Records with scene code:
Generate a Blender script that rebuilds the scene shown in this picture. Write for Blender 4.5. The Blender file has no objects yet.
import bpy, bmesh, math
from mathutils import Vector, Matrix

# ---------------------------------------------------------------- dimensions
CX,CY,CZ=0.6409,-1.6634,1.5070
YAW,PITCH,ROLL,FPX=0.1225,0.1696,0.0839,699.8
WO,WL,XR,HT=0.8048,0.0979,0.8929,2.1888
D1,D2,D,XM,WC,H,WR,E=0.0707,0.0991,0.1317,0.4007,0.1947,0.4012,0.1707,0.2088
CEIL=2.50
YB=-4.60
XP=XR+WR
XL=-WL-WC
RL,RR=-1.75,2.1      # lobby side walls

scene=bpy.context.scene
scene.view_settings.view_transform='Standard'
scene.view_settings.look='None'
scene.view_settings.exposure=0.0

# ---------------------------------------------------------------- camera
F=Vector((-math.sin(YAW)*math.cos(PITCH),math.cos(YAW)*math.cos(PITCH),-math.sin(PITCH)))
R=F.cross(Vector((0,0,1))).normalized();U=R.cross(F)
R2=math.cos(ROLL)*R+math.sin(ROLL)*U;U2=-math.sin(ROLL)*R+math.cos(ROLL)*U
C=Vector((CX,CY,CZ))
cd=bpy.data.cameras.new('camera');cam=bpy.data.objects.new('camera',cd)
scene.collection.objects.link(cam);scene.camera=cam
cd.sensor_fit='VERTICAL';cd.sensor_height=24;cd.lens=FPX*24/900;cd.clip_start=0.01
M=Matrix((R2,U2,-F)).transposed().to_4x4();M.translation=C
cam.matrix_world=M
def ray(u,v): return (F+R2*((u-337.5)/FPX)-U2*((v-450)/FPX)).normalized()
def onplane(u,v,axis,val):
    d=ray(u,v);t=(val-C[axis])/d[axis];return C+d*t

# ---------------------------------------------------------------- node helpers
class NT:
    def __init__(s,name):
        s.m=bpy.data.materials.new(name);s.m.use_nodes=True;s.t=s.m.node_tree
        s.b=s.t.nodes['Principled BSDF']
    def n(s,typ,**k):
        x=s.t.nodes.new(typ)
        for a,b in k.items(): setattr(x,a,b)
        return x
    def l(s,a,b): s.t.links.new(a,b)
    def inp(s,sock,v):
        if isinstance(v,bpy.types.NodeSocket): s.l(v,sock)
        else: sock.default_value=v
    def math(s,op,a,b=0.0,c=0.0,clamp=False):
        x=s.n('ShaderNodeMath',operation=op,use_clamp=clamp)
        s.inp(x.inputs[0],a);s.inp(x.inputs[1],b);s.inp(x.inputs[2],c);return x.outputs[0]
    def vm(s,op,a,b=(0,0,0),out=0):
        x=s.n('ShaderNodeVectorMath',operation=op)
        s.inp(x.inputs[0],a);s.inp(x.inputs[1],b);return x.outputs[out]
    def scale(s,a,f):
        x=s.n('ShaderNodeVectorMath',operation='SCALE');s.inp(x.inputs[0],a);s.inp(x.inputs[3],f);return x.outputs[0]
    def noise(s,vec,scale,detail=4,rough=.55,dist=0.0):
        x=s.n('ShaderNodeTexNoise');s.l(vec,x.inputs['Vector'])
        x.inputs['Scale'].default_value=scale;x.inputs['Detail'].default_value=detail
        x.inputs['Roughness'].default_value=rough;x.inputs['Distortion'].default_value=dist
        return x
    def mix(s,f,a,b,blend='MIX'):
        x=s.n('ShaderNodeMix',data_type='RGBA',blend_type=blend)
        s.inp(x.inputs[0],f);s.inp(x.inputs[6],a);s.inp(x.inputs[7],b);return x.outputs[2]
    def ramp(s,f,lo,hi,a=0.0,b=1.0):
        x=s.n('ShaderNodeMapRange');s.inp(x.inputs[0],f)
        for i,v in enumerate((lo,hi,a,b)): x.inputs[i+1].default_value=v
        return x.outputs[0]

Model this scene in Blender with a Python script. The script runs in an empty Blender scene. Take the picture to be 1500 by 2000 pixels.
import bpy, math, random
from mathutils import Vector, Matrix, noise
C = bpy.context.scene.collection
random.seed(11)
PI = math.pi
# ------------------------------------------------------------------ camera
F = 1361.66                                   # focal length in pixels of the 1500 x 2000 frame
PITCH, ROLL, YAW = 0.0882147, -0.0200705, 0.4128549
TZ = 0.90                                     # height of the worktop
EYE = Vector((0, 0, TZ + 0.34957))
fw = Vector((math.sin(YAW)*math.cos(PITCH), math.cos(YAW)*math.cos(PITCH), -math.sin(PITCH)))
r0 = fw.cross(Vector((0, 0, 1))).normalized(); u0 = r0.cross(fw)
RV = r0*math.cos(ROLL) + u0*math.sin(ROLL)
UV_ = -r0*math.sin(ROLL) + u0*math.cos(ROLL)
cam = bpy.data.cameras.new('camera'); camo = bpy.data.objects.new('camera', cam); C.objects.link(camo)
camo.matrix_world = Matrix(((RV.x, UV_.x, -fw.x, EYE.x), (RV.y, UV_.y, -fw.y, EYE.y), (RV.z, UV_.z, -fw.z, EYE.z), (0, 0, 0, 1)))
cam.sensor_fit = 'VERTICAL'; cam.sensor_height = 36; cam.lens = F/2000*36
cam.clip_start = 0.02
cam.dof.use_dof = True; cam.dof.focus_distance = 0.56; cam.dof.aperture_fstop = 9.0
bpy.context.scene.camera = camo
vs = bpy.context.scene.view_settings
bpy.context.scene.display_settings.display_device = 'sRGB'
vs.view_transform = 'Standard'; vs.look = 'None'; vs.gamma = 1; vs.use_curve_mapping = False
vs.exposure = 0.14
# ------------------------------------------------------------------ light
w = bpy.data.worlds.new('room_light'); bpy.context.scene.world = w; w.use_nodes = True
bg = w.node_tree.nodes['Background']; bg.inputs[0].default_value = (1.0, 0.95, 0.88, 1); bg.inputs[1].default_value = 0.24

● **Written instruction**
All of the data needs to be printed once more, exactly.

● **Written solution**
Generate a Blender script that rebuilds the scene shown in this picture. Write for Blender 4.5. The Blender file has no objects yet.
import bpy, bmesh, math
from mathutils import Vector, Matrix

# ---------------------------------------------------------------- dimensions
CX,CY,CZ=0.6409,-1.6634,1.5070
YAW,PITCH,ROLL,FPX=0.1225,0.1696,0.0839,699.8
WO,WL,XR,HT=0.8048,0.0979,0.8929,2.1888
D1,D2,D,XM,WC,H,WR,E=0.0707,0.0991,0.1317,0.4007,0.1947,0.4012,0.1707,0.2088
CEIL=2.50
YB=-4.60
XP=XR+WR
XL=-WL-WC
RL,RR=-1.75,2.1      # lobby side walls

scene=bpy.context.scene
scene.view_settings.view_transform='Standard'
scene.view_settings.look='None'
scene.view_settings.exposure=0.0

# ---------------------------------------------------------------- camera
F=Vector((-math.sin(YAW)*math.cos(PITCH),math.cos(YAW)*math.cos(PITCH),-math.sin(PITCH)))
R=F.cross(Vector((0,0,1))).normalized();U=R.cross(F)
R2=math.cos(ROLL)*R+math.sin(ROLL)*U;U2=-math.sin(ROLL)*R+math.cos(ROLL)*U
C=Vector((CX,CY,CZ))
cd=bpy.data.cameras.new('camera');cam=bpy.data.objects.new('camera',cd)
scene.collection.objects.link(cam);scene.camera=cam
cd.sensor_fit='VERTICAL';cd.sensor_height=24;cd.lens=FPX*24/900;cd.clip_start=0.01
M=Matrix((R2,U2,-F)).transposed().to_4x4();M.translation=C
cam.matrix_world=M
def ray(u,v): return (F+R2*((u-337.5)/FPX)-U2*((v-450)/FPX)).normalized()
def onplane(u,v,axis,val):
    d=ray(u,v);t=(val-C[axis])/d[axis];return C+d*t

# ---------------------------------------------------------------- node helpers
class NT:
    def __init__(s,name):
        s.m=bpy.data.materials.new(name);s.m.use_nodes=True;s.t=s.m.node_tree
        s.b=s.t.nodes['Principled BSDF']
    def n(s,typ,**k):
        x=s.t.nodes.new(typ)
        for a,b in k.items(): setattr(x,a,b)
        return x
    def l(s,a,b): s.t.links.new(a,b)
    def inp(s,sock,v):
        if isinstance(v,bpy.types.NodeSocket): s.l(v,sock)
        else: sock.default_value=v
    def math(s,op,a,b=0.0,c=0.0,clamp=False):
        x=s.n('ShaderNodeMath',operation=op,use_clamp=clamp)
        s.inp(x.inputs[0],a);s.inp(x.inputs[1],b);s.inp(x.inputs[2],c);return x.outputs[0]
    def vm(s,op,a,b=(0,0,0),out=0):
        x=s.n('ShaderNodeVectorMath',operation=op)
        s.inp(x.inputs[0],a);s.inp(x.inputs[1],b);return x.outputs[out]
    def scale(s,a,f):
        x=s.n('ShaderNodeVectorMath',operation='SCALE');s.inp(x.inputs[0],a);s.inp(x.inputs[3],f);return x.outputs[0]
    def noise(s,vec,scale,detail=4,rough=.55,dist=0.0):
        x=s.n('ShaderNodeTexNoise');s.l(vec,x.inputs['Vector'])
        x.inputs['Scale'].default_value=scale;x.inputs['Detail'].default_value=detail
        x.inputs['Roughness'].default_value=rough;x.inputs['Distortion'].default_value=dist
        return x
    def mix(s,f,a,b,blend='MIX'):
        x=s.n('ShaderNodeMix',data_type='RGBA',blend_type=blend)
        s.inp(x.inputs[0],f);s.inp(x.inputs[6],a);s.inp(x.inputs[7],b);return x.outputs[2]
    def ramp(s,f,lo,hi,a=0.0,b=1.0):
        x=s.n('ShaderNodeMapRange');s.inp(x.inputs[0],f)
        for i,v in enumerate((lo,hi,a,b)): x.inputs[i+1].default_value=v
        return x.outputs[0]

Model this scene in Blender with a Python script. The script runs in an empty Blender scene. Take the picture to be 1500 by 2000 pixels.
import bpy, math, random
from mathutils import Vector, Matrix, noise
C = bpy.context.scene.collection
random.seed(11)
PI = math.pi
# ------------------------------------------------------------------ camera
F = 1361.66                                   # focal length in pixels of the 1500 x 2000 frame
PITCH, ROLL, YAW = 0.0882147, -0.0200705, 0.4128549
TZ = 0.90                                     # height of the worktop
EYE = Vector((0, 0, TZ + 0.34957))
fw = Vector((math.sin(YAW)*math.cos(PITCH), math.cos(YAW)*math.cos(PITCH), -math.sin(PITCH)))
r0 = fw.cross(Vector((0, 0, 1))).normalized(); u0 = r0.cross(fw)
RV = r0*math.cos(ROLL) + u0*math.sin(ROLL)
UV_ = -r0*math.sin(ROLL) + u0*math.cos(ROLL)
cam = bpy.data.cameras.new('camera'); camo = bpy.data.objects.new('camera', cam); C.objects.link(camo)
camo.matrix_world = Matrix(((RV.x, UV_.x, -fw.x, EYE.x), (RV.y, UV_.y, -fw.y, EYE.y), (RV.z, UV_.z, -fw.z, EYE.z), (0, 0, 0, 1)))
cam.sensor_fit = 'VERTICAL'; cam.sensor_height = 36; cam.lens = F/2000*36
cam.clip_start = 0.02
cam.dof.use_dof = True; cam.dof.focus_distance = 0.56; cam.dof.aperture_fstop = 9.0
bpy.context.scene.camera = camo
vs = bpy.context.scene.view_settings
bpy.context.scene.display_settings.display_device = 'sRGB'
vs.view_transform = 'Standard'; vs.look = 'None'; vs.gamma = 1; vs.use_curve_mapping = False
vs.exposure = 0.14
# ------------------------------------------------------------------ light
w = bpy.data.worlds.new('room_light'); bpy.context.scene.world = w; w.use_nodes = True
bg = w.node_tree.nodes['Background']; bg.inputs[0].default_value = (1.0, 0.95, 0.88, 1); bg.inputs[1].default_value = 0.24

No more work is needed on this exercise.